- _What you will do_:
Each line containing the word "from" must be collected.

# # # # #

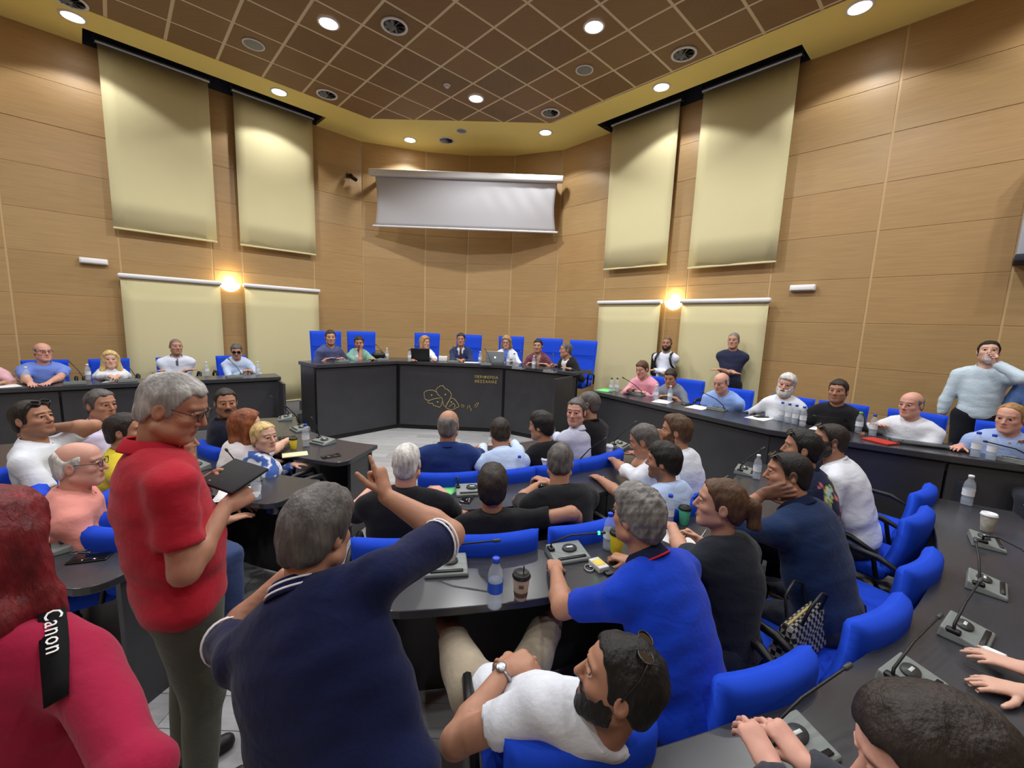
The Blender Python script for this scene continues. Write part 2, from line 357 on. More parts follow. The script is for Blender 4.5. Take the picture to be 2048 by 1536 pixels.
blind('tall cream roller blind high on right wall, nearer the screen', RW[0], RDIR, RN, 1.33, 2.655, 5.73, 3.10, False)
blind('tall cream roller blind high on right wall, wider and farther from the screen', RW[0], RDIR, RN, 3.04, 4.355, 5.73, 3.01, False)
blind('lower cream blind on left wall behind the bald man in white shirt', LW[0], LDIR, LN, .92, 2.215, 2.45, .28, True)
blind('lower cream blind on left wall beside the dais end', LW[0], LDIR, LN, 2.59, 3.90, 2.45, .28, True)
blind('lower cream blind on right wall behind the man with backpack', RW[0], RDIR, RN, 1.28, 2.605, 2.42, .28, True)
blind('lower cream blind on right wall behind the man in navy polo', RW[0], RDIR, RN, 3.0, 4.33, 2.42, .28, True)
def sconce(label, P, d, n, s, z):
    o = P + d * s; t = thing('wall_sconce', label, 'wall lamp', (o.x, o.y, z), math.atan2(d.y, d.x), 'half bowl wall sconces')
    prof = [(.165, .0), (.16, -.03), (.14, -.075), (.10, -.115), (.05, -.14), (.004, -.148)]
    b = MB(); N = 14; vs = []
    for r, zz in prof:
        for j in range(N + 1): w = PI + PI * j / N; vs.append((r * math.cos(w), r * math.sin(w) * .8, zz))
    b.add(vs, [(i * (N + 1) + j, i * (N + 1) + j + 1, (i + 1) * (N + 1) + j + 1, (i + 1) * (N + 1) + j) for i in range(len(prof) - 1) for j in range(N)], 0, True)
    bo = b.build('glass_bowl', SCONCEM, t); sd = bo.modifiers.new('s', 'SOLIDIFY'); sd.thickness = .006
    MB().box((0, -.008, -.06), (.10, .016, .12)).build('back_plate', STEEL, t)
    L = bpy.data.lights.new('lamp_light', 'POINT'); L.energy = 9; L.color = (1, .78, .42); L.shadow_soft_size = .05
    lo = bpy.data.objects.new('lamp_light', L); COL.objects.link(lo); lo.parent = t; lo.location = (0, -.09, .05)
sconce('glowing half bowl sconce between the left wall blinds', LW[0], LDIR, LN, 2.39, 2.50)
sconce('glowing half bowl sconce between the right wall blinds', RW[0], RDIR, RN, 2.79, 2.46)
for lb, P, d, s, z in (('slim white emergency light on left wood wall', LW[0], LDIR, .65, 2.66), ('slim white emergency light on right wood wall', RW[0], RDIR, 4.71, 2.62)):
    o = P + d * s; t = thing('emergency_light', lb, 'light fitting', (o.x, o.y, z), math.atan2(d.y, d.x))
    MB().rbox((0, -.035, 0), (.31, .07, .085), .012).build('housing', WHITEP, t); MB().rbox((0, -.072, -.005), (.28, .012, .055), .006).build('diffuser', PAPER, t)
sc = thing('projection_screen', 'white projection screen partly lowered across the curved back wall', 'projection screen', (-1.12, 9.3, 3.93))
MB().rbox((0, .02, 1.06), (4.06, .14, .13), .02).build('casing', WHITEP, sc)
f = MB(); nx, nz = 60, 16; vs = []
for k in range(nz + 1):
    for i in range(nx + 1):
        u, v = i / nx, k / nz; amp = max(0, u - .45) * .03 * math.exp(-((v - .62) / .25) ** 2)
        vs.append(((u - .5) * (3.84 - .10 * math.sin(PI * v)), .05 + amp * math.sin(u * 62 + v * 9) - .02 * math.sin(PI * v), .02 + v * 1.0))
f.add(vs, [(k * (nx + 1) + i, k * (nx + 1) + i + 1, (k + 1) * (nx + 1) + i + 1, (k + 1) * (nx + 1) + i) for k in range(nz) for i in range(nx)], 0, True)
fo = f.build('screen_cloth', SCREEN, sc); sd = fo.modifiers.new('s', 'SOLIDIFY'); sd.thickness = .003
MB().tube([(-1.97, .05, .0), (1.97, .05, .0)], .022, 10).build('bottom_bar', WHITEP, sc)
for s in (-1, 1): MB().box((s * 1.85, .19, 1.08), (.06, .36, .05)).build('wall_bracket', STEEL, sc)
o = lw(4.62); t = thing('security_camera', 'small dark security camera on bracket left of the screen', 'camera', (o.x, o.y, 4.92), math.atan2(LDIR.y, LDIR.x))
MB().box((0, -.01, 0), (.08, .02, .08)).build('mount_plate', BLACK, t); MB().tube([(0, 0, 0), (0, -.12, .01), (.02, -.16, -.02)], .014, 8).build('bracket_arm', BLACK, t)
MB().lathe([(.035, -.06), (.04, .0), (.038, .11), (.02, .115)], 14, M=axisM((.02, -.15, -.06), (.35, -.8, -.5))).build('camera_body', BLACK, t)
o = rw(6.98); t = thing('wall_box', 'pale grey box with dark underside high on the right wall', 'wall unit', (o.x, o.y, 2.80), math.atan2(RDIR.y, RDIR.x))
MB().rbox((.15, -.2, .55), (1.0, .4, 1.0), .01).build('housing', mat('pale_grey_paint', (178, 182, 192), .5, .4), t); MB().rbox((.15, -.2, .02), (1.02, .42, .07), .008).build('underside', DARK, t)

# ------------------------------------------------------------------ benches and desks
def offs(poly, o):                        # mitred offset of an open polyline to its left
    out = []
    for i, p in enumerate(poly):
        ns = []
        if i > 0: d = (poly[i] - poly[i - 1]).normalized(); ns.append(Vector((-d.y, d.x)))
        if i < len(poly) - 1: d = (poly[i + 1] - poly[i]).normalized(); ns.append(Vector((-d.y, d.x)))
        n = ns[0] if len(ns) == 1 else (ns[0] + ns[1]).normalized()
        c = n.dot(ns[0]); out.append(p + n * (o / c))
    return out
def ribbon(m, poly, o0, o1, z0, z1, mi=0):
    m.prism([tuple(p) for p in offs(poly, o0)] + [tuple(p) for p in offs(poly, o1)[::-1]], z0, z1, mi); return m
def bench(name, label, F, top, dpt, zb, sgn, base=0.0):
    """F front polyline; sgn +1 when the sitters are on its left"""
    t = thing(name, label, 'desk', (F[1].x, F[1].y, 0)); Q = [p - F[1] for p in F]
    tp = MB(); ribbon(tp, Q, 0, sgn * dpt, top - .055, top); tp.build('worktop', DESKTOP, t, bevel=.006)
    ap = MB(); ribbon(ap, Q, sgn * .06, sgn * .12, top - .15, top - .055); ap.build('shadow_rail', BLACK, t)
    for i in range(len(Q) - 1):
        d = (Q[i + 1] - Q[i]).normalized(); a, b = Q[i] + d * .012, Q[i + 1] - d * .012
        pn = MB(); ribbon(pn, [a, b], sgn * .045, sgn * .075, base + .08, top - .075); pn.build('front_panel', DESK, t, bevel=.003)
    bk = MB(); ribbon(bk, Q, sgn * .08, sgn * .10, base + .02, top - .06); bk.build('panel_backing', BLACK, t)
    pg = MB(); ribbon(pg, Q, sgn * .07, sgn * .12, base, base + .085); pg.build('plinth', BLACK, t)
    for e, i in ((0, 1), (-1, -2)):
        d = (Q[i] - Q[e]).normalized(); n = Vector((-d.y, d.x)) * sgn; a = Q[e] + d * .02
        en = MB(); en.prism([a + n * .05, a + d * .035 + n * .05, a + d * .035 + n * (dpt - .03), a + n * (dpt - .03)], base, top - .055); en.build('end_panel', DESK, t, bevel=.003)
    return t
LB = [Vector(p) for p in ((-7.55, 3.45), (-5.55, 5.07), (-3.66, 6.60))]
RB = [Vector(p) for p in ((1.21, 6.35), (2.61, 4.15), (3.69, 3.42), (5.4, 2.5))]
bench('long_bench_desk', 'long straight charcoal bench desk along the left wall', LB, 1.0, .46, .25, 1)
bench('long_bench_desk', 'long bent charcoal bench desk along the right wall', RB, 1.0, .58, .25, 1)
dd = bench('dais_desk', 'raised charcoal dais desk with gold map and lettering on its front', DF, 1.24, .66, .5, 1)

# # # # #

- _Solution to this problem_:
The Blender Python script for this scene continues. Write part 2, from line 357 on. More parts follow. The script is for Blender 4.5. Take the picture to be 2048 by 1536 pixels.
blind('tall cream roller blind high on right wall, wider and farther from the screen', RW[0], RDIR, RN, 3.04, 4.355, 5.73, 3.01, False)